* YOUR TASK
Return each line of the listing that contains the string "follow".

* RECORDS PROVIDED
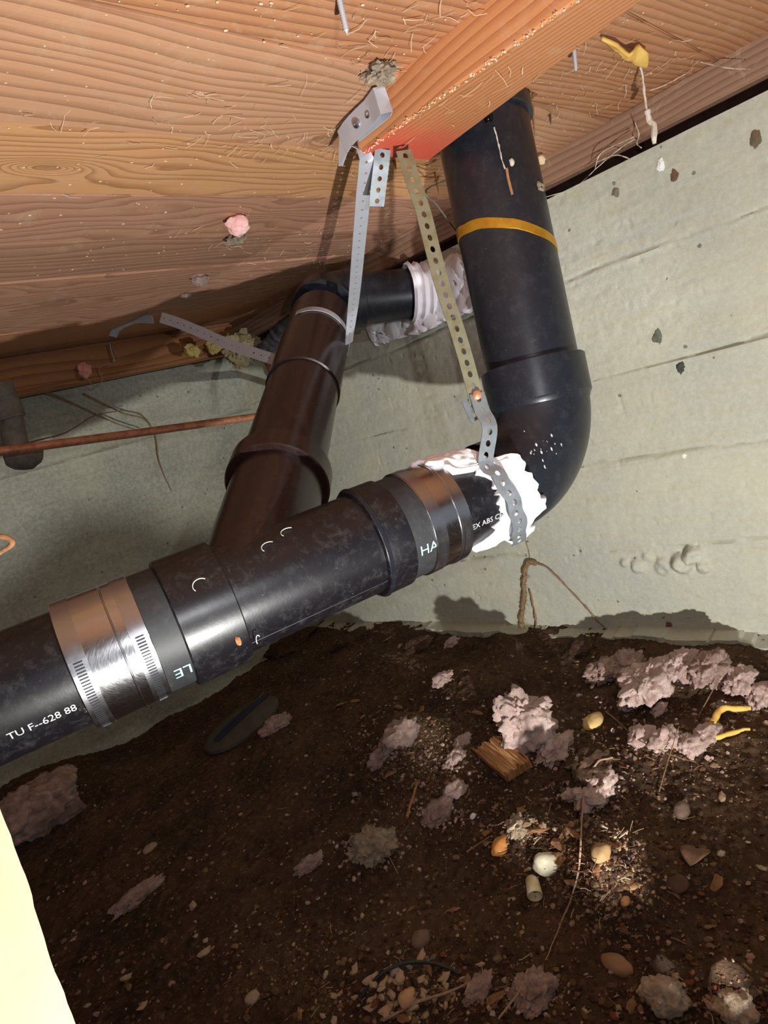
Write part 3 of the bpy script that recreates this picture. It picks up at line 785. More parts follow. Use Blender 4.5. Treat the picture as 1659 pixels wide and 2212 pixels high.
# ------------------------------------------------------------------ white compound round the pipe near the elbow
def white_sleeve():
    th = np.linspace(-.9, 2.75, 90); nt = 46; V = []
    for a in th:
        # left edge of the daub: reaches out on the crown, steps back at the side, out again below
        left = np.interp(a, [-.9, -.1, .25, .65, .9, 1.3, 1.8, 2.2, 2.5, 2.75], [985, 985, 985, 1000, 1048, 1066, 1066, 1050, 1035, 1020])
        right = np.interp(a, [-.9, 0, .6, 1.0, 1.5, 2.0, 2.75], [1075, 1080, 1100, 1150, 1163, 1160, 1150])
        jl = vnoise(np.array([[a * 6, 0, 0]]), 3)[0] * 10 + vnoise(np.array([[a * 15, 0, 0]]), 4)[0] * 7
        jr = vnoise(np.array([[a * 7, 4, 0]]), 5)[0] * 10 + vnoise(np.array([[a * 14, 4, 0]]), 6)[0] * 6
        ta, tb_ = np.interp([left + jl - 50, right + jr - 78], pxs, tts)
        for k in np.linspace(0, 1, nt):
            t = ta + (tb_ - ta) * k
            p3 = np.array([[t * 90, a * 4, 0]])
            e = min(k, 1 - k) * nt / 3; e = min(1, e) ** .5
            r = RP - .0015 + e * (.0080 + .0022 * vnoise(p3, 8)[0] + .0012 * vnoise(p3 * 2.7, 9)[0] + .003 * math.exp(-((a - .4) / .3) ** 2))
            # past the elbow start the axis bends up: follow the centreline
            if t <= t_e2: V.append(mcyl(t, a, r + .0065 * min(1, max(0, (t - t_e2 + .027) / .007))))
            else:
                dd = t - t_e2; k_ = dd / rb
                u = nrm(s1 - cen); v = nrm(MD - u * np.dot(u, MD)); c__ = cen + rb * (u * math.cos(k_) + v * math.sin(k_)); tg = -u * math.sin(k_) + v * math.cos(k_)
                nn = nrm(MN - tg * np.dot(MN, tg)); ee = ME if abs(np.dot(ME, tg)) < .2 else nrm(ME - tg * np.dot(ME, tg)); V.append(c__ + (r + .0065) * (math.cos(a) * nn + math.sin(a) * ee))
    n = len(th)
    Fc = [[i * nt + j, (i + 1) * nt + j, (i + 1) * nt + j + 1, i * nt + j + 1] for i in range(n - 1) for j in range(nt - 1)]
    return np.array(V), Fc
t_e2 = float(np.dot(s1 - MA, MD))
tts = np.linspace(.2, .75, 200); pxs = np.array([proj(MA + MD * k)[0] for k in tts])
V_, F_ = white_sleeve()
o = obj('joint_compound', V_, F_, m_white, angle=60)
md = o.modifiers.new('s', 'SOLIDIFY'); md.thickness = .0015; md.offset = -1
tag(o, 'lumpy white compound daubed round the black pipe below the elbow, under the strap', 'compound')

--

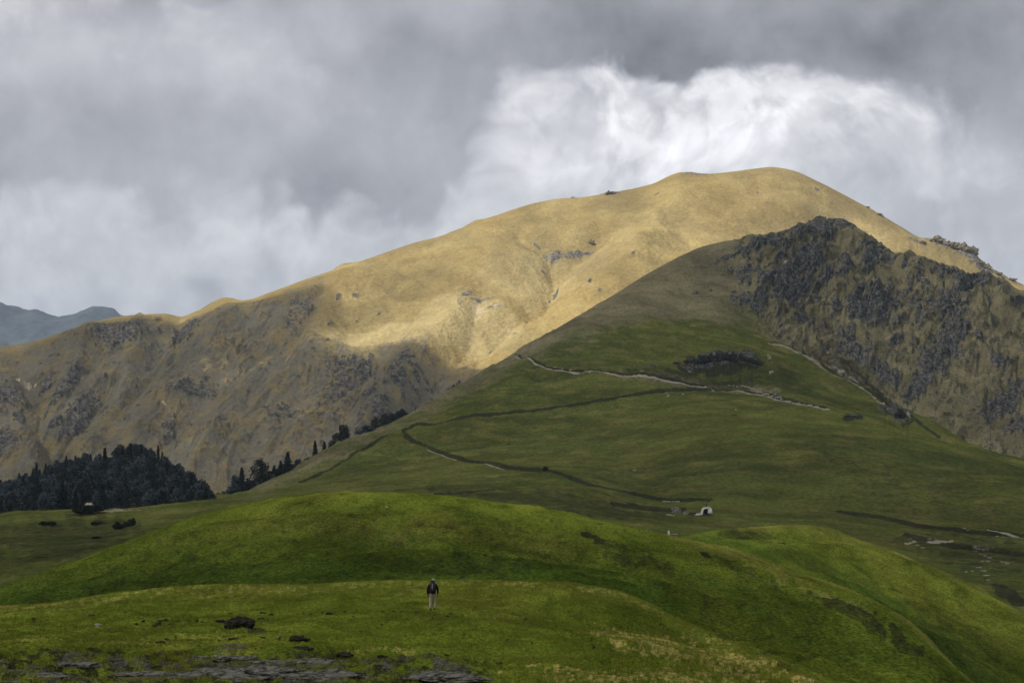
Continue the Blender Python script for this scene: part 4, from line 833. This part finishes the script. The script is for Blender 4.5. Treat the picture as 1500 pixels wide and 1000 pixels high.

* WORKED SOLUTION
Write part 3 of the bpy script that recreates this picture. It picks up at line 785. More parts follow. Use Blender 4.5. Treat the picture as 1659 pixels wide and 2212 pixels high.
            # past the elbow start the axis bends up: follow the centreline